A PERFECT CIRCLE – Eat the Elephant

by Giuseppe Piscopo

Quattordici anni sono tanti, tantissimi nel mercato discografico di oggi: band nascono e muoiono in questo lasso di tempo, interi generi passano dall’essere in voga al cadere nel dimenticatoio. Ciò, tuttavia, sembra non costituire un problema per uno dei frontman più istrionici degli ultimi vent’anni, Maynard James Keenan, e del suo fido compagno di merende Billy Howerdel: lasciando da parte il nuovo lavoro dei Tool, sul quale si è detto tutto e il contrario di tutto, l’attesa per il nuovo disco degli A Perfect Circle è stata (quasi) altrettanto spasmodica, tra uscite dei Puscifer, vigneti in Arizona e un po’ di altre cose. Fin dai primi ascolti di “Eat the Elephant“, però, è evidente come l’attesa sia stata ripagata: siamo di fronte a un ritorno coi fiocchi, piuttosto complesso e in una certa misura diverso da quanto sentito finora (specie su quella gemma irripetibile che è “Mer de Noms”), ma del tutto riconducibile alla premiata ditta Keenan & Howerdel.

La direzione più intimista e riflessiva è ben chiara fin dalla title track posta in apertura, una delicata e sommessa introduzione agli APC del 2018: questi sono rappresentati a dovere già nella prima metà del disco, con tutti i singoli rilasciati finora che danno effettivamente una panoramica realistica del tutto, insieme a “The Contrarian“. Chiaramente, le innumerevoli sfaccettature della voce di Keenan sono uno dei fili conduttori col passato, nonostante l’aggressività diretta e senza fronzoli abbia lasciato spazio a una malinconia diffusa; così anche le chitarre e gli arrangiamenti sopraffini di Howerdel permeano da cima a fondo i 57 minuti che compongono il lavoro. Tuttavia, i “vecchi” APC fanno capolino paradossalmente grazie all’operato della “nuova” sezione ritmica, con Matt McJunkins (basso) e Jeff Friedl (batteria) a garantire una certa pesantezza nei pezzi più solidi del lotto: è così che canzoni come le già note “Disillusioned” e “TalkTalk” riescono a toccare corde sopite da tempo, generando emozioni non indifferenti soprattutto nei fan dell’album di debutto, come il sottoscritto.
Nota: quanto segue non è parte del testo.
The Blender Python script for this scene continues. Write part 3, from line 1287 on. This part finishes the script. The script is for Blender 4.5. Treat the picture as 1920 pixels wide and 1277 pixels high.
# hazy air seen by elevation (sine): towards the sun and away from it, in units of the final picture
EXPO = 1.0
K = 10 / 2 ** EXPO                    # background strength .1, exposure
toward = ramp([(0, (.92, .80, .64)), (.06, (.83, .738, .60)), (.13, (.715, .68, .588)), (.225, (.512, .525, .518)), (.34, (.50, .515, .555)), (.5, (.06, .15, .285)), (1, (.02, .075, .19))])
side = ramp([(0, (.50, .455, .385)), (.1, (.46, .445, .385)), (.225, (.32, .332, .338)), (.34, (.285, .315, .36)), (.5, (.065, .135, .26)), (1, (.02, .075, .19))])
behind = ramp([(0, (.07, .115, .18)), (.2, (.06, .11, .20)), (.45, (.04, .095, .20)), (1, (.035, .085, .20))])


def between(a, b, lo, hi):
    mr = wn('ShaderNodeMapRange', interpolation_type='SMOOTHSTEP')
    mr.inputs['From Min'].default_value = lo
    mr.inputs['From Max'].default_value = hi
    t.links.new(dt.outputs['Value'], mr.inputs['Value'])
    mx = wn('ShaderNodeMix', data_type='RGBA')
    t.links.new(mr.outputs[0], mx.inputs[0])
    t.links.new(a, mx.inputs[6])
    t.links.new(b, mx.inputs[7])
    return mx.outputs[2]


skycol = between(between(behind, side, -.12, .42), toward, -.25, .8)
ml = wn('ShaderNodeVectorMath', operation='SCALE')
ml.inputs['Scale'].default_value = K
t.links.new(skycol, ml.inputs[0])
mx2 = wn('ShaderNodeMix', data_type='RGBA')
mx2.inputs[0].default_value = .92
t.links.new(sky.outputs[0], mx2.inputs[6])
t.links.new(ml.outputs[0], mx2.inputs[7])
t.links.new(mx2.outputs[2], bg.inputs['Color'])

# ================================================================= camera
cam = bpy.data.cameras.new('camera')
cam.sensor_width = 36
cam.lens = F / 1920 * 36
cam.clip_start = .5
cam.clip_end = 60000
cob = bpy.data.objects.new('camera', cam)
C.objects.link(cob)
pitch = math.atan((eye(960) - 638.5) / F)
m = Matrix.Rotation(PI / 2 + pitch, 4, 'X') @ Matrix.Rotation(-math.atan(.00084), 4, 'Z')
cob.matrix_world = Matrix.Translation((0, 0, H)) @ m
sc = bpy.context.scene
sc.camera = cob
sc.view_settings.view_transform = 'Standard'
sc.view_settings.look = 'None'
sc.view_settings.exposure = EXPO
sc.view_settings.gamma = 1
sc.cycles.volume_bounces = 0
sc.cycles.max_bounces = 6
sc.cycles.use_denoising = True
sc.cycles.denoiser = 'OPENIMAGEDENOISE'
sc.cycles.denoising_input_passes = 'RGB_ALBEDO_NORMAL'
C’è però spazio per vari episodi che un po’ riescono a sorprendere l’ascoltatore, come la vecchia conoscenza “By and Down the River” (versione rivista e aggiornata del quasi-omonimo singolo del 2013, con dei pregevoli assoli di Howerdel) e il carattere spiccatamente radiofonico di “So Long, and Thanks for All the Fish” e “Delicious“. Non fate l’errore di confondere il loro essere spudoratamente catchy con qualcosa di semplicistico: le orchestrazioni maestose e l’onnipresente critica di Keenan agli usi e costumi odierni nella prima, così come le linee vocali mai scontate e i tempi dispari (e pure un assolazzo da lacrimoni) nella seconda, riescono a rendere estremamente interessanti due pezzi che difficilmente vi si scolleranno di dosso.

Il terzetto finale, introdotto dalla breve e intensa “DLB“, riserva poi due sterzate sperimentali inframezzate da “Feathers“, un bel brano dall’andamento diremmo classico per la band: c’è “Hourglass“, la cui voce quasi rappata e a tratti carica di effetti si sposa con l’incedere quasi robotico della musica (quantomeno all’inizio), mentre “Get the Lead Out” ha l’onore e l’onere di chiudere un gran disco, facendolo con melodie alienanti, atipiche e monotone che hanno su chi ascolta un effetto straniante, ma non fuori posto nel contesto generale.

Che dire, quindi? Dopo tutto questo tempo era più che lecito aspettarsi qualcosa che non fosse all’altezza, o perlomeno che fosse molto (troppo) diverso e contaminato dalle varie esperienze maturate in quattordici anni. La verità è che diverso lo è, ma “Eat the Elephant” è assolutamente degno di stare al fianco dei suoi predecessori: non vi convincerà al primo ascolto, forse neanche al secondo, ma dategli il tempo e l’attenzione necessari e saprà conquistarvi a dovere.